Take the latest campaign by O2. ‘Breath It All In’ is an astrological adventure, exploring the creation of the Earth. For many brands this would represent a leftfield choice of subject matter. However, in O2’s instance, science, technology, engineering and mathematics (or ‘STEM’) is one of the most important value areas for the brand’s audience as identified by our Brand Compass tool, helping it to achieve a 96% TV social lift.

Mining this data can ensure you align a campaign with your audience’s preferences and that it resonates with those you’re trying to reach.

Create surround sound

Consumers don’t interact with media in a vacuum. TV and digital media have become inextricably linked. Take the phenomenon of second-screening that I’m sure we’ve all experienced first-hand in our living rooms, with attention pinging back and forth between devices. Data collected at the same time the ads air allows brands to mimic consumer behaviour, informing broadcast buys and vice versa.

So how are brands looking to make the most of air time on broadcast channels? Looking at Tesco’s recent centenary celebrations, the campaign brought back retro British characters Morph and Mr Motivator across TV, print, radio, social, digital, while also appearing on billboards, bus stops and in newspapers across the UK.

It’s about creating a surround sound. The campaign also went beyond simply advertising to offer Clubcard customers additional deals. Products from Tesco discount chain Jack’s also appeared in 851 stores for the first time, bringing the campaign all the way through to in-store experience. In this way, Tesco builds a connection that resonates across channels and audiences, and that ultimately engages everyone with something they care about.

Tell stories

Ads like BA’s prove the point that TV media is measurable by emotional impact. The airline’s hundredth anniversary advert took us step-by-step through the things that make us British with an all-star cast including Olivia Coleman, Gary Oldman, Anthony Joshua and Riz Ahmed.

While the ad only aired in February, quick entry into the top 10 by TV social lift may well be a reflection of the bump the campaign received after Olivia Colman’s Academy Award win. The actress signs off the ad referencing ‘rather a lot of tea’ as an essential accoutrement to being British.

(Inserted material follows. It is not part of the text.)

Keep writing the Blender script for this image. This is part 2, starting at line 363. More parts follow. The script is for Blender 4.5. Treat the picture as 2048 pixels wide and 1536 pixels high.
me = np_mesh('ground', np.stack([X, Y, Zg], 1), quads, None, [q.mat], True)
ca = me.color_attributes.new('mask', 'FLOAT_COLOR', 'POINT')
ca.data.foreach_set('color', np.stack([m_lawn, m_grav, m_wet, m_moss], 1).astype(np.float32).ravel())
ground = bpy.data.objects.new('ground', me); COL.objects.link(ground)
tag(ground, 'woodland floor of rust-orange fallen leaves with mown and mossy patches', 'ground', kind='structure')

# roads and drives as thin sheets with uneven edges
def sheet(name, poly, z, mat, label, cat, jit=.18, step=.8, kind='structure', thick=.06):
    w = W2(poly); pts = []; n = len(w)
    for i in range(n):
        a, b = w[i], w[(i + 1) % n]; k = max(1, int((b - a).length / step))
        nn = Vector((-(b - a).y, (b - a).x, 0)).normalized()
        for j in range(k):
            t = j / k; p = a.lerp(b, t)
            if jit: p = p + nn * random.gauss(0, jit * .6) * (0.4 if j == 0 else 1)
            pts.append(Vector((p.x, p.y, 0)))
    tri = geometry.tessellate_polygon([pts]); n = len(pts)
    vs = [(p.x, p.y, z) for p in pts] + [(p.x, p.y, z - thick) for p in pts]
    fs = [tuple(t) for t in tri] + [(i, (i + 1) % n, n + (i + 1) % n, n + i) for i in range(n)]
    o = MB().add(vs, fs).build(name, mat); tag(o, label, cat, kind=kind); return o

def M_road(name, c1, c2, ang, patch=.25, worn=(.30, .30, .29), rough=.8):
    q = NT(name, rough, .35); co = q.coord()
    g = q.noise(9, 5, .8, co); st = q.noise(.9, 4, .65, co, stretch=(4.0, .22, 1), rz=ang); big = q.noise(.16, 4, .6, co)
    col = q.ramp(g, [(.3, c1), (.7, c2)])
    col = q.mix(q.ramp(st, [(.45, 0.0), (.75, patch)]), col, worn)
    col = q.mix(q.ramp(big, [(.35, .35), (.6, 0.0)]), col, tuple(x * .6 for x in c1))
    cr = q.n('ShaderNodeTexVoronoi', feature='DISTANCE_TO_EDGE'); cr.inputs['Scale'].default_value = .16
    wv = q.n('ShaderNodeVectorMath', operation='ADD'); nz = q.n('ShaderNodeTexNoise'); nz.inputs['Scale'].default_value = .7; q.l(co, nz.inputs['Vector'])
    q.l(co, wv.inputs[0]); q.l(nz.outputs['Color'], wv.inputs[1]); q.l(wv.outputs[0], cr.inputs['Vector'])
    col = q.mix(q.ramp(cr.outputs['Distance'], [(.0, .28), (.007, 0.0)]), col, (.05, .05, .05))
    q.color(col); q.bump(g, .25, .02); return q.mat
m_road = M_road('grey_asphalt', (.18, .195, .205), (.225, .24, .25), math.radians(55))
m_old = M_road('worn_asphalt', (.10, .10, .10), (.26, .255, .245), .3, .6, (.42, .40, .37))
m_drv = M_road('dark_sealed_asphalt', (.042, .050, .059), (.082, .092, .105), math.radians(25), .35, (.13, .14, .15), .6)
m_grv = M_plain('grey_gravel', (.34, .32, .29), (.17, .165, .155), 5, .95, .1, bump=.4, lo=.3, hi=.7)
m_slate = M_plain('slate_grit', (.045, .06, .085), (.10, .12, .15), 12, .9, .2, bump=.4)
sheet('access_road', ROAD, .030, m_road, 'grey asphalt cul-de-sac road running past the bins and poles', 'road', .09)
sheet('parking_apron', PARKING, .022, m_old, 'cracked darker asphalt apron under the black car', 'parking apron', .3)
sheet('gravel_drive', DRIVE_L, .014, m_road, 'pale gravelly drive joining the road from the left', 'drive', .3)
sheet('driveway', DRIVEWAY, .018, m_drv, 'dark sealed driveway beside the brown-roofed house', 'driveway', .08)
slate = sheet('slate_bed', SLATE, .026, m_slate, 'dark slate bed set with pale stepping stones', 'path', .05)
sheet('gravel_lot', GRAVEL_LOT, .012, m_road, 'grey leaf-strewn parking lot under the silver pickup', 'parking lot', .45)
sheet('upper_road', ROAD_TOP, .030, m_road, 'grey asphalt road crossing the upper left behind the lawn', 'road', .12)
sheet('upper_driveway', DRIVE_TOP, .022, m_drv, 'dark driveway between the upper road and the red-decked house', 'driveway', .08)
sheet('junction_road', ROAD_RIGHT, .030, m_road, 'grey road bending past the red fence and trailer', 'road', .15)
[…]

By taking us on a journey through the creation of a nationality we relate to personally, the ad generated a social lift of over 100%. But you didn’t need our data to tell you that. You felt the lift in your spirit the minute the ad was over. It played out similarly with John Lewis’ Christmas spot featuring Elton John, which topped the charts for 4C’s Christmas Social Lift Rankings at 135% increase.

Don’t let anyone mark their own homework

Month after month, year after year, we see brands investing millions into their TV efforts only to fall on deaf ears. As brands invest in cross-channel video strategies to reach their audiences with the most engaging content across touchpoints, a measurement strategy that takes all channels into account is vital.

In a modern media world, figures like social lift represent a more holistic view of advertising’s net effect than just counting views or viewers. If an ad really did tell a story and successfully engaged audiences around something they truly care about, then they’re going to talk about it.

Ultimately, TV is a medium that still offers so much potential, but we’re approaching a watershed moment. As the ads we encounter online become more intuitive and drive higher performance, attention is turning to how broadcasts can achieve the same levels of engagement.

Second-screening is a vital intermediary, enabling the personalisation of the campaigns being viewed on TV and also offering up far better metrics via digital channels. But our destination remains rooted in the advancement of television to a point where the distinctions between broadcast and digital cease.

Winning traction with advanced TV campaigns hinges on understanding the new opportunities available with targeting and measurement, but brands also must adhere to the same rules of originality, authenticity and personalisation that have always been the hallmark of good advertising.